* [SHORT PROBLEM]
Using the records below, count the lines with "scene" in them. Give the number only.

* [STORED ROWS]
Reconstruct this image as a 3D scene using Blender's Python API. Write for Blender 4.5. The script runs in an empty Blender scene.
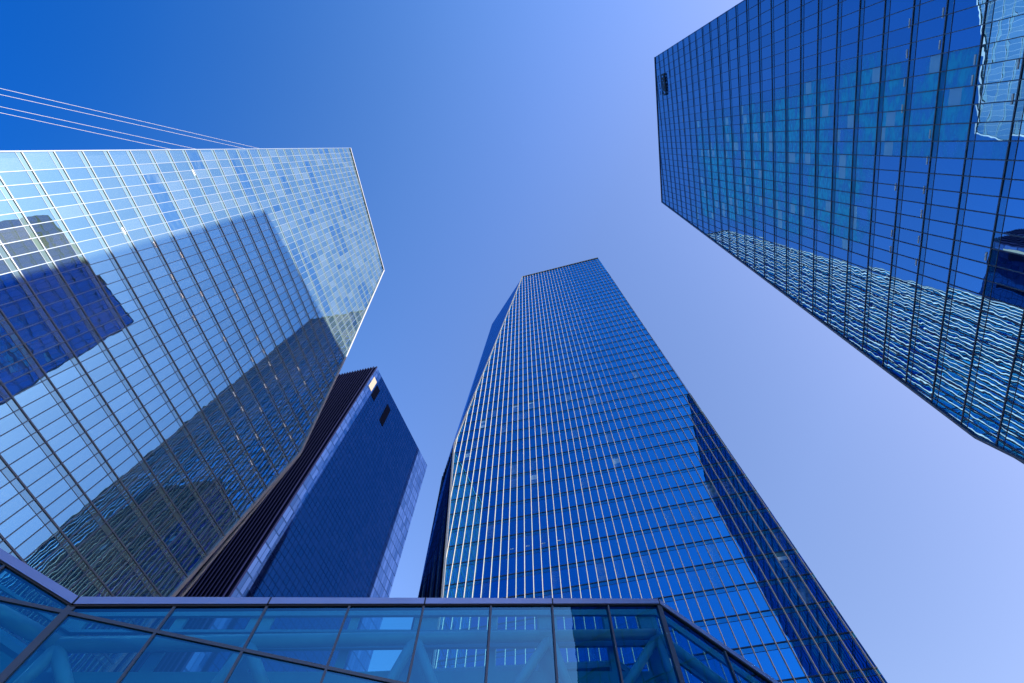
import bpy, math, random
from mathutils import Vector, Matrix
random.seed(7)
sc = bpy.context.scene
COL = sc.collection
# ---------------------------------------------------------------- camera
F = 460.0; CX, CY = 512.0, 341.5; VZ = (521.0, 143.0)
EYE = Vector((0, 0, 1.6))
def ray_c(px, py): return Vector((px-CX, -(py-CY), -F)).normalized()
Zc = ray_c(*VZ)
Xc = (Vector((1, 0, 0)) - Zc*Zc.x).normalized()
Yc = Zc.cross(Xc)
Wm = Matrix((Xc, Yc, Zc))                      # camera axes -> world axes
def ray(px, py): return Wm @ ray_c(px, py)
cd = bpy.data.cameras.new('camera'); cam = bpy.data.objects.new('camera', cd); COL.objects.link(cam)
cam.matrix_world = Matrix.Translation(EYE) @ Wm.to_4x4()
cd.sensor_width = 36; cd.lens = F/1024*36; cd.clip_end = 20000; cd.clip_start = .05
sc.camera = cam
# ---------------------------------------------------------------- light
SUN_EL, SUN_AZ = math.radians(26.5), math.radians(-21.0)
SD = Vector((math.cos(SUN_EL)*math.cos(SUN_AZ), math.cos(SUN_EL)*math.sin(SUN_AZ), math.sin(SUN_EL)))
sl = bpy.data.lights.new('sun', 'SUN'); sl.energy = 5.0; sl.angle = math.radians(.53); sl.color = (1, .95, .88)
so = bpy.data.objects.new('sun', sl); COL.objects.link(so)
so.rotation_euler = SD.to_track_quat('Z', 'Y').to_euler(); so.location = SD*400
w = bpy.data.worlds.new('World'); sc.world = w; w.use_nodes = True
nt = w.node_tree; nt.nodes.clear()
sky = nt.nodes.new('ShaderNodeTexSky'); sky.sky_type = 'NISHITA'; sky.sun_disc = False
sky.sun_elevation = SUN_EL; sky.sun_rotation = math.atan2(SD.x, SD.y)
sky.air_density = 1.0; sky.dust_density = .6; sky.ozone_density = 3.0
hs = nt.nodes.new('ShaderNodeHueSaturation'); hs.inputs['Saturation'].default_value = 1.18
hs.inputs['Hue'].default_value = .507; hs.inputs['Value'].default_value = 1.0
mu = nt.nodes.new('ShaderNodeMix'); mu.data_type = 'RGBA'; mu.blend_type = 'MULTIPLY'; mu.inputs[0].default_value = 1
mu.inputs[7].default_value = (1.0, .95, 1.3, 1)
bg = nt.nodes.new('ShaderNodeBackground'); bg.inputs[1].default_value = .08
wo = nt.nodes.new('ShaderNodeOutputWorld')
nt.links.new(sky.outputs[0], hs.inputs['Color']); nt.links.new(hs.outputs[0], mu.inputs[6])
# the clear air pales and yellows towards the sun side and deepens away from it
wtc = nt.nodes.new('ShaderNodeTexCoord'); wsx = nt.nodes.new('ShaderNodeSeparateXYZ'); nt.links.new(wtc.outputs['Generated'], wsx.inputs[0])
wmr = nt.nodes.new('ShaderNodeMapRange'); wmr.inputs['From Min'].default_value = -1; wmr.inputs['From Max'].default_value = 1
wma = nt.nodes.new('ShaderNodeMath'); wma.operation = 'MULTIPLY_ADD'; wma.inputs[1].default_value = .45
nt.links.new(wsx.outputs[1], wma.inputs[0]); nt.links.new(wsx.outputs[0], wma.inputs[2])
nt.links.new(wma.outputs[0], wmr.inputs[0])
wr_ = nt.nodes.new('ShaderNodeValToRGB'); wr_.color_ramp.interpolation = 'B_SPLINE'
SK = [(0., (.0, .33, .55)), (.08, (.0, .37, .62)), (.20, (.12, .70, .82)), (.36, (1.2, 1.38, 1.05)), (.50, (1.78, 1.55, 1.14)), (.62, (1.95, 1.5, .98)), (.88, (1.6, 1.15, .70)), (1., (1.35, .95, .6))]
e_ = wr_.color_ramp.elements
for i, (p_, c_) in enumerate(SK):
    el = e_[i] if i < 2 else e_.new(p_)
    if i == 1: el.position = p_
    el.position = p_; el.color = (*[x*.5 for x in c_], 1)
nt.links.new(wmr.outputs[0], wr_.inputs[0])
mu2 = nt.nodes.new('ShaderNodeMix'); mu2.data_type = 'RGBA'; mu2.blend_type = 'MULTIPLY'; mu2.inputs[0].default_value = 1
mu3 = nt.nodes.new('ShaderNodeVectorMath'); mu3.operation = 'SCALE'; mu3.inputs[3].default_value = 2.0
nt.links.new(mu.outputs[2], mu2.inputs[6]); nt.links.new(wr_.outputs[0], mu2.inputs[7]); nt.links.new(mu2.outputs[2], mu3.inputs[0])
nt.links.new(mu3.outputs[0], bg.inputs[0]); nt.links.new(bg.outputs[0], wo.inputs[0])
sc.view_settings.view_transform = 'Standard'; sc.view_settings.look = 'None'
sc.view_settings.exposure = 1.9; sc.view_settings.gamma = 1
try: sc.view_settings.use_curve_mapping = False
except Exception: pass
sc.cycles.max_bounces = 8; sc.cycles.transparent_max_bounces = 24
sc.cycles.caustics_reflective = False; sc.cycles.caustics_refractive = False
# ---------------------------------------------------------------- helpers
class MB:
    def __init__(s): s.v = []; s.f = []; s.uv = []; s.c = []
    def poly(s, pts, uv=None, col=(0, 0, 0, 1)):
        b = len(s.v); s.v += [Vector(p) for p in pts]; s.f.append(list(range(b, b+len(pts))))
        s.uv.append(uv or [(0, 0)]*len(pts)); s.c.append(col)
    def prism(s, a, b, prof, X, Y, cap=True):
        """profile points (x,y) on axes X,Y swept from a to b"""
        A = [a+X*x+Y*y for x, y in prof]; B = [b+X*x+Y*y for x, y in prof]; n = len(prof)
        base = len(s.v); s.v += A+B
        fs = [[base+i, base+(i+1) % n, base+n+(i+1) % n, base+n+i] for i in range(n)]
        if cap: fs += [[base+i for i in reversed(range(n))], [base+n+i for i in range(n)]]
        for f in fs: s.f.append(f); s.uv.append([(0, 0)]*len(f)); s.c.append((0, 0, 0, 1))
    def bar(s, a, b, X, Y, wx, y0, y1):
        s.prism(a, b, [(-wx/2, y0), (wx/2, y0), (wx/2, y1), (-wx/2, y1)], X, Y)
    def tube(s, a, b, r, n=14):
        d = (b-a).normalized(); X = d.orthogonal().normalized(); Y = d.cross(X)
        s.prism(a, b, [(r*math.cos(2*math.pi*i/n), r*math.sin(2*math.pi*i/n)) for i in range(n)], X, Y)
    def build(s, name, mat, parent=None, base=Vector((0, 0, 0)), smooth=False):
        me = bpy.data.meshes.new(name)
        me.from_pydata([v-base for v in s.v], [], s.f)
        me.uv_layers.new(name='UVMap'); me.color_attributes.new('pane', 'FLOAT_COLOR', 'CORNER')
        ul = me.uv_layers['UVMap']; ca = me.color_attributes['pane']
        k = 0
        for f, uv, c in zip(s.f, s.uv, s.c):
            for i in range(len(f)):
                ul.data[k].uv = uv[i]; ca.data[k].color = c; k += 1
        me.materials.append(mat)
        if smooth:
            for p in me.polygons: p.use_smooth = True
        me.update()
        o = bpy.data.objects.new(name, me); COL.objects.link(o)
        if parent: o.parent = parent
        else: o.location = base
        return o
def tag(o, label=None, cat=None, group=None, kind=None):
    for k, v in (('label', label), ('category', cat), ('group', group), ('kind', kind)):
        if v: o[k] = v
    return o
def empty(name, loc, label, cat, group=None):
    o = bpy.data.objects.new(name, None); COL.objects.link(o); o.location = loc; o.empty_display_size = 2
    return tag(o, label, cat, group)
class Plane:
    """vertical plane at horizontal distance D from the eye; u runs to the right as seen from the eye"""
    def __init__(s, az, ref, D):
        a = math.radians(az); h = Vector((math.cos(a), math.sin(a), 0)); n = Vector((-h.y, h.x, 0))
        if ray(*ref).dot(n) < 0: n = -n
        s.n = n; s.u = n.cross(Vector((0, 0, 1))); s.D = D
    def off(s, d):
        q = Plane.__new__(Plane); q.n = s.n; q.u = s.u; q.D = s.D+d; return q
    def P(s, u, z): return EYE*0 + s.n*s.D + s.u*u + Vector((0, 0, z))
    def bp(s, px, py):
        d = ray(px, py); p = d*(s.D/d.dot(s.n)); return (p.dot(s.u), p.z+EYE.z)
    def at(s, px, py): return s.P(*s.bp(px, py))
UP = Vector((0, 0, 1))
Winv = Wm.transposed()
def proj(p):
    c = Winv @ (p-EYE)
    if c.z > -.01: return None
    return (CX+F*c.x/-c.z, CY-F*c.y/-c.z)
def clip(poly, ax, lim, keep_less):
    out = []
    for i in range(len(poly)):
        a, b = poly[i], poly[(i+1) % len(poly)]
        ia = (a[ax] <= lim) == keep_less; ib = (b[ax] <= lim) == keep_less
        if ia: out.append(a)
        if ia != ib:
            t = (lim-a[ax])/(b[ax]-a[ax]); out.append((a[0]+t*(b[0]-a[0]), a[1]+t*(b[1]-a[1])))
    return out
def area(p): return abs(sum(p[i][0]*p[(i+1) % len(p)][1]-p[(i+1) % len(p)][0]*p[i][1] for i in range(len(p))))/2
def span(poly, ax, val):
    r = []
    for i in range(len(poly)):
        a, b = poly[i], poly[(i+1) % len(poly)]
        if (a[ax]-val)*(b[ax]-val) < 0:
            t = (val-a[ax])/(b[ax]-a[ax]); r.append(a[1-ax]+t*(b[1-ax]-a[1-ax]))
    return (min(r), max(r)) if len(r) >= 2 else None
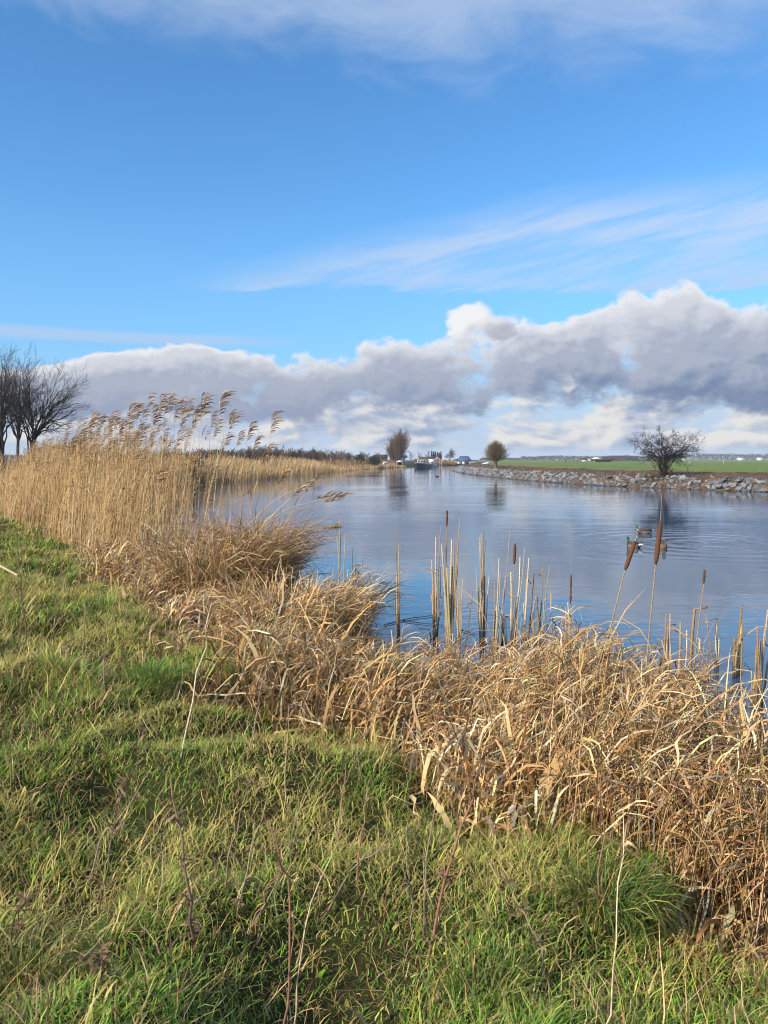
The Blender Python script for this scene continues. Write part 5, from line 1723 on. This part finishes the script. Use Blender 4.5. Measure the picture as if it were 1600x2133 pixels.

* [RESULT OF THE EXERCISE]
3